Pope Francis to visit Cuba en route to US, Vatican says
The Argentine pope will make his first visit to Cuba as pontiff before heading to the United States in September, the Vatican said on Wednesday.
Vatican City
Pope Francis will visit Cuba en route to the United States in September, the Vatican said on Wednesday, capping his success in bringing the former enemies together after more than half a century of distrust.
Vatican spokesman Father Federico Lombardi did not specify how long the stop in Cuba would last, saying only that Francis had accepted invitations made by the Cuban government and the Cuban Roman Catholic Church.
It will be the Argentine pope's first visit to Cuba as pontiff. Both his predecessors, John Paul II and Benedict XVI, visited the island and met revolutionary leader Fidel Castro.
Last December, Havana and Washington announced after 18 months of secret diplomacy brokered by the pope's diplomats and Canada that the two sides were working to re-open embassies in their respective capitals.
"Both President Raul Castro and President Obama recognized and explicitly thanked the Holy Father for his gesture," Monsignor Jose Felix Perez of the Cuban Catholic Bishops' Conference, told Reuters in Havana.
"His mediation, without a doubt, was effective and in line with the Christian spirit that always brings out reconciliation as the solution to conflicts," Perez said.
Cuba had been a focal point for Vatican diplomats ever since Fidel Castro took power in 1959 and restricted church activities in what was a deeply Catholic country.
The Vatican's opposition to the U.S. embargo over the years gave it credibility with Havana as a diplomatic broker while at the same time it had good relations with a string of U.S. administrations.
U.S. President Barack Obama visited the pope last year and discussed Cuba. Francis later wrote personal letters to Obama and Cuban President Raul Castro urging them to "initiate a new phase" in their relations.

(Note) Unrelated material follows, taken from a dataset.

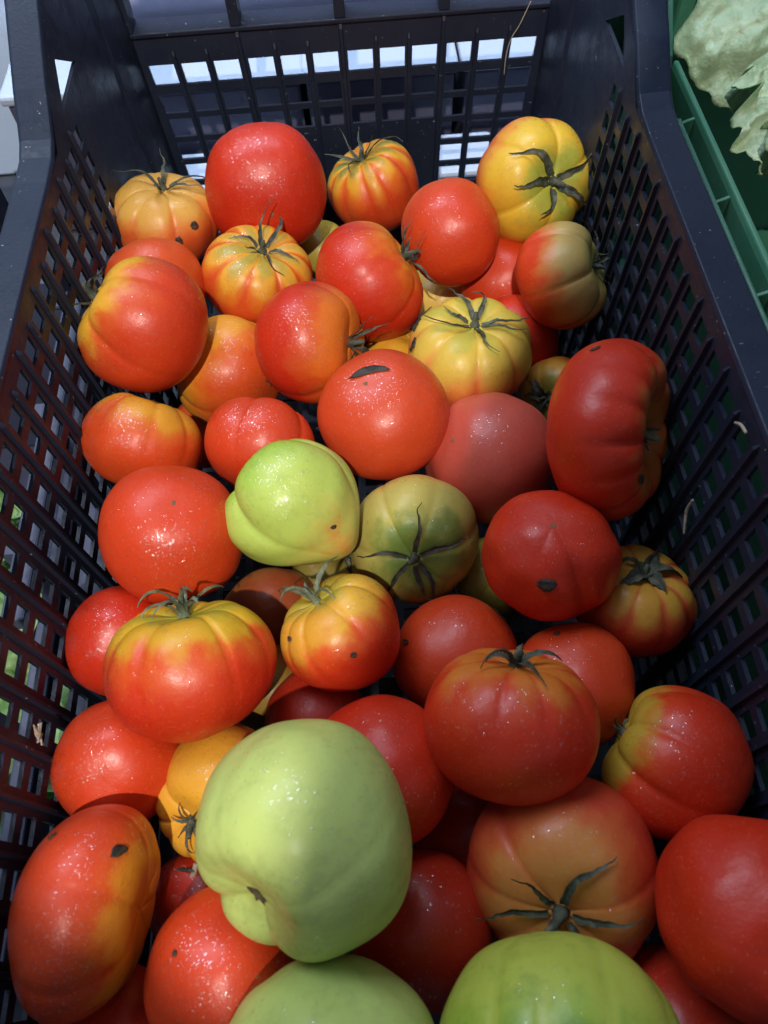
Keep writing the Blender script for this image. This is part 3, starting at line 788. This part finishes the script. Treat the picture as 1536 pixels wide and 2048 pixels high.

Obama and Raul Castro met on April 11 at the Summit of the Americas in Panama, the first formal face-to-face meeting of the two countries' leaders in more than half a century.
After Pope John Paul visited Cuba in 1998, Francis, who was then a bishop, wrote a book called "Dialogs between John Paul and Fidel Castro" which touched on themes such as family, education, poverty, and political ideologies on the island.
The pope is due to arrive in Washington on September 22 and will also visit New York and Philadelphia. He will visit the White House and Congress in Washington and address the United Nations in New York.